Le regard extérieur (1)
Je suis tombé sur un article de Bourdieu sur Sartre, écrit dans les semaines qui ont suivi la mort de ce dernier en 1980. J’ai pu ainsi comparer l’étude d’un auteur par l’un (Baudelaire, Mallarmé, Genet ou Flaubert) et par l’autre. Bourdieu s’intéresse aux circonstances qui ont autorisé Sartre à devenir Sartre pour conclure que celles-ci ayant changé, il n’y aura plus d’ « intellectuel total ». En revanche, Sartre étudie chez chacun, « le choix de lui-même qu’il a fait (être ceci, ne pas être cela) comme le fait tout homme originellement et d’instant en instant, au pied du mur historiquement défini de sa « situation » » comme le dit Leiris dans la préface au Baudelaire. Les circonstances sont-elles donc impératives (Bourdieu) ou surmontables (Sartre) ? Surtout le second part du point de vue de l’individu étudié alors que le premier examine le cadre dans lequel il intervient, regard intérieur ou extérieur. Enfin, j’ai le fort sentiment que Sartre mort, Bourdieu n’a eu de cesse de le remplacer avec un succès incontestable et une habileté certaine, en particulier en séparant avec le plus grand soin, le travail scientifique de l’action politique.

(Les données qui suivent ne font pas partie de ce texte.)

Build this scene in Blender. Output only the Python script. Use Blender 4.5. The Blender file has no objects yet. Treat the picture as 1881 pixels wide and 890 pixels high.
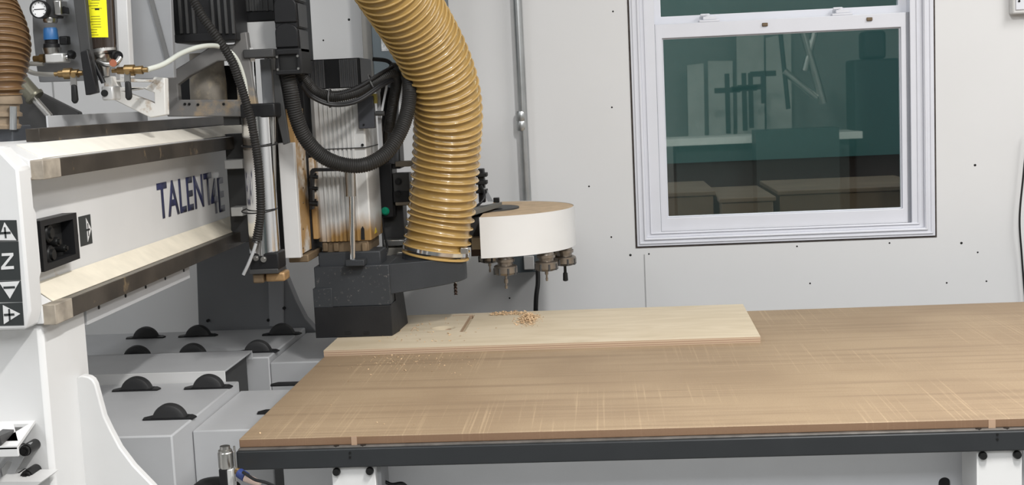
import bpy, bmesh, math, random
from mathutils import Vector, Matrix
random.seed(7)
SC = bpy.context.scene
COL = SC.collection
# ---------------------------------------------------------------- camera, light, exposure
YAW, PIT, ROL, FPX = 0.07146906, 0.11350426, 0.04557757, 2382.0
Rz = Matrix(((math.cos(YAW), -math.sin(YAW), 0), (math.sin(YAW), math.cos(YAW), 0), (0, 0, 1)))
Rx = Matrix(((1, 0, 0), (0, math.cos(-PIT), -math.sin(-PIT)), (0, math.sin(-PIT), math.cos(-PIT))))
Ry = Matrix(((math.cos(ROL), 0, math.sin(ROL)), (0, 1, 0), (-math.sin(ROL), 0, math.cos(ROL))))
M = Rz @ Rx @ Ry                       # columns: right, forward, up
CAM = Vector((0, 0, 1.6))
cam = bpy.data.objects.new('camera', bpy.data.cameras.new('camera'))
COL.objects.link(cam); SC.camera = cam
cam.data.sensor_width = 36; cam.data.lens = 36 * FPX / 1881; cam.data.clip_start = 0.05
r_, f_, u_ = M.col[0], M.col[1], M.col[2]
cam.matrix_world = Matrix(((r_[0], u_[0], -f_[0], CAM[0]), (r_[1], u_[1], -f_[1], CAM[1]), (r_[2], u_[2], -f_[2], CAM[2]), (0, 0, 0, 1)))
SC.view_settings.view_transform = 'Standard'; SC.view_settings.look = 'None'
SC.view_settings.gamma = 1; SC.view_settings.use_curve_mapping = False
SC.view_settings.exposure = -0.14
w = bpy.data.worlds.new('sky'); SC.world = w; w.use_nodes = True
w.node_tree.nodes['Background'].inputs[0].default_value = (0.75, 0.85, 1, 1)
w.node_tree.nodes['Background'].inputs[1].default_value = 2.3
def area(name, loc, size, energy, color, rot=(0, 0, 0)):
    l = bpy.data.lights.new(name, 'AREA'); l.shape = 'RECTANGLE'; l.size, l.size_y = size
    l.energy = energy; l.color = color
    o = bpy.data.objects.new(name, l); COL.objects.link(o); o.location = loc; o.rotation_euler = rot
    return o
area('shop_tube_light', (0.70, 1.40, 3.25), (0.12, 0.7), 100, (1, 0.985, 0.96))
area('shop_tube_light', (2.3, 2.4, 3.3), (0.8, 2.4), 88, (1, 0.985, 0.97))  # added broad fill from the right, lifts the back wall
area('shop_tube_light', (-2.0, 1.0, 3.3), (0.6, 2.4), 46, (0.94, 0.97, 1))  # added soft fill from the left
area('shop_tube_light', (0.5, -0.9, 3.2), (2.6, 1.0), 84, (0.96, 0.98, 1), (math.radians(28), 0, 0))  # added tilted fill from behind the camera

# ---------------------------------------------------------------- helpers
def ray(px, py): return M @ Vector(((px - 940.5) / FPX, 1.0, -(py - 445) / FPX))
def P(px, py, X=None, Y=None, Z=None):          # where the sight line of a photo point meets a plane of the room
    d = ray(px, py)
    t = (X - CAM.x) / d.x if X is not None else (Y - CAM.y) / d.y if Y is not None else (Z - CAM.z) / d.z
    return CAM + d * t
def tag(o, label, cat, group=None, kind=None):
    o['label'] = label; o['category'] = cat
    if group: o['group'] = group
    if kind: o['kind'] = kind
    return o
def thing(name, label, cat, loc, group=None):
    o = bpy.data.objects.new(name, None); COL.objects.link(o); o.location = loc
    o.empty_display_size = 0.05
    return tag(o, label, cat, group)
def origin(o):
    p = Vector((0, 0, 0))
    while o is not None: p += Vector(o.location); o = o.parent
    return p
class MB:
    def __init__(s): s.b = bmesh.new(); s.mi = 0
    def _f(s, vs):
        try:
            f = s.b.faces.new(vs); f.material_index = s.mi; return f
        except ValueError: return None
    def hexa(s, c):                              # 8 corners, bottom loop then top loop
        v = [s.b.verts.new(p) for p in c]
        for q in ((3, 2, 1, 0), (4, 5, 6, 7), (0, 1, 5, 4), (1, 2, 6, 5), (2, 3, 7, 6), (3, 0, 4, 7)): s._f([v[i] for i in q])
        return s
    def box(s, x0, x1, y0, y1, z0, z1):
        return s.hexa([(x0, y0, z0), (x1, y0, z0), (x1, y1, z0), (x0, y1, z0), (x0, y0, z1), (x1, y0, z1), (x1, y1, z1), (x0, y1, z1)])
    def fb(s, a, b, c, d, Y, dep):               # box whose front face spans photo rect a,b,c,d at depth Y
        p0 = P(a, (b + d) / 2, Y=Y); p1 = P(c, (b + d) / 2, Y=Y)
        t = P((a + c) / 2, b, Y=Y).z; bt = P((a + c) / 2, d, Y=Y).z
        return s.box(p0.x, p1.x, Y, Y + dep, bt, t)
    def plate(s, outer, holes, ext):             # planar polygon with holes, pushed along ext
        n0 = set(s.b.faces)
        loops = []
        for lp in [outer] + list(holes):
            vs = [s.b.verts.new(p) for p in lp]
            loops.append([s.b.edges.new((vs[i], vs[(i + 1) % len(vs)])) for i in range(len(vs))])
        es = [e for l in loops for e in l]
        if holes:
            r = bmesh.ops.triangle_fill(s.b, edges=es, use_beauty=True, use_dissolve=False)
            fs = [g for g in r['geom'] if isinstance(g, bmesh.types.BMFace)]
        else:
            vs = [loops[0][i].verts[0] if loops[0][i].verts[0] in loops[0][i - 1].verts else loops[0][i].verts[1] for i in range(len(loops[0]))]
            fs = [s.b.faces.new(vs)]
        r = bmesh.ops.extrude_face_region(s.b, geom=fs)
        nv = [g for g in r['geom'] if isinstance(g, bmesh.types.BMVert)]
        bmesh.ops.translate(s.b, verts=nv, vec=Vector(ext))
        for f in set(s.b.faces) - n0: f.material_index = s.mi
        return s
    def pp(s, pts, holes, Y, dep):               # plate from photo outline at depth Y
        return s.plate([P(x, y, Y=Y) for x, y in pts], [[P(x, y, Y=Y) for x, y in h] for h in holes], (0, dep, 0))
    def px_(s, pts, holes, X, dep):
        return s.plate([P(x, y, X=X) for x, y in pts], [[P(x, y, X=X) for x, y in h] for h in holes], (dep, 0, 0))
    def cyl(s, p0, p1, r0, r1=None, n=24, cap=True):
        return s.lathe(p0, p1, [(0, r0), (1, r0 if r1 is None else r1)], n, cap)
    def lathe(s, p0, p1, prof, n=24, cap=True):  # prof: (fraction along axis, radius)
        p0 = Vector(p0); p1 = Vector(p1); a = (p1 - p0).normalized()
        u = a.orthogonal().normalized(); v = a.cross(u)
        rings = []
        for t, r in prof:
            c = p0.lerp(p1, t)
            rings.append([s.b.verts.new(c + (u * math.cos(2 * math.pi * k / n) + v * math.sin(2 * math.pi * k / n)) * max(r, 1e-5)) for k in range(n)])
        for A, B in zip(rings, rings[1:]):
            for k in range(n): s._f([A[k], A[(k + 1) % n], B[(k + 1) % n], B[k]])
        if cap: s._f(rings[0][::-1]); s._f(rings[-1])
        return s
    def sweep(s, pts, rad, n=16, cap=True):      # rad: number or function(index, total)
        pts = [Vector(p) for p in pts]; N = len(pts)
        T = [(pts[min(i + 1, N - 1)] - pts[max(i - 1, 0)]).normalized() for i in range(N)]
        u = T[0].orthogonal().normalized(); rings = []
        for i in range(N):
            u = (u - T[i] * u.dot(T[i])).normalized(); v = T[i].cross(u)
            r = rad(i, N) if callable(rad) else rad
            rings.append([s.b.verts.new(pts[i] + (u * math.cos(2 * math.pi * k / n) + v * math.sin(2 * math.pi * k / n)) * r) for k in range(n)])
        for A, B in zip(rings, rings[1:]):
            for k in range(n): s._f([A[k], A[(k + 1) % n], B[(k + 1) % n], B[k]])
        if cap: s._f(rings[0][::-1]); s._f(rings[-1])
        return s
    def build(s, name, m, parent=None, bevel=0, smooth=True, ang=38):
        bmesh.ops.recalc_face_normals(s.b, faces=s.b.faces)
        o = origin(parent) if parent else None
        if o is not None: bmesh.ops.translate(s.b, verts=s.b.verts, vec=-o)
        if smooth:
            for f in s.b.faces: f.smooth = True
            for e in s.b.edges:
                if len(e.link_faces) != 2 or e.calc_face_angle(3) > math.radians(ang): e.smooth = False
        me = bpy.data.meshes.new(name); s.b.to_mesh(me); s.b.free()
        for mm in (m if isinstance(m, (list, tuple)) else [m]): me.materials.append(mm)
        ob = bpy.data.objects.new(name, me); COL.objects.link(ob)
        if parent: ob.parent = parent
        if bevel:
            b = ob.modifiers.new('edge', 'BEVEL'); b.width = bevel; b.segments = 2; b.limit_method = 'ANGLE'
            b.angle_limit = math.radians(40)
        return ob
def spline(ctrl, step=0.004):
    c = [Vector(p) for p in ctrl]; c = [c[0] * 2 - c[1]] + c + [c[-1] * 2 - c[-2]]; raw = []
    for i in range(1, len(c) - 2):
        p0, p1, p2, p3 = c[i - 1:i + 3]
        for k in range(40):
            t = k / 40
            raw.append(0.5 * ((2 * p1) + (p2 - p0) * t + (2 * p0 - 5 * p1 + 4 * p2 - p3) * t * t + (3 * p1 - p0 - 3 * p2 + p3) * t ** 3))
    raw.append(c[-2]); out = [raw[0]]; acc = 0
    for a, b in zip(raw, raw[1:]):
        L = (b - a).length; pos = step - acc
        while pos <= L: out.append(a.lerp(b, pos / L)); pos += step
        acc = (acc + L) % step if L + acc >= step else acc + L
    return out
def pts(*l): return [P(x, y, Y=Y) for x, y, Y in l]
def corr(path, R, name, m, parent=None, pitch=0.006, amp=0.0016, n=18):
    sp = spline(path, pitch / 4); b = MB()
    b.sweep(sp, lambda i, N: R - amp * (0, .6, 1, .6)[i % 4] * 1.3, n)
    return b.build(name, m, parent, ang=80)
def copy_tree(o, loc=None, parent=None):
    c = o.copy(); COL.objects.link(c)
    if parent: c.parent = parent
    if loc is not None: c.location = loc
    for ch in list(o.children): copy_tree(ch, None, c)
    return c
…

Il a donc su faire les choix pertinents car il n’était pas le prisonnier de contraintes. « La sociologie de Durkheim est morte » écrivait Sartre en 1943 (Sartre, 1968 : 173).
Bernard Traimond
BOURDIEU, Pierre, « L’invention de l’intellectuel total », Libération, 31 mars 1983 (traduit de l’anglais, The London Review of Books, 20 novembre 1980).
SARTRE, Jean-Paul, Situations, I, Paris, Gallimard, 1968.
Baudelaire, Paris, Folio-essais, 1988.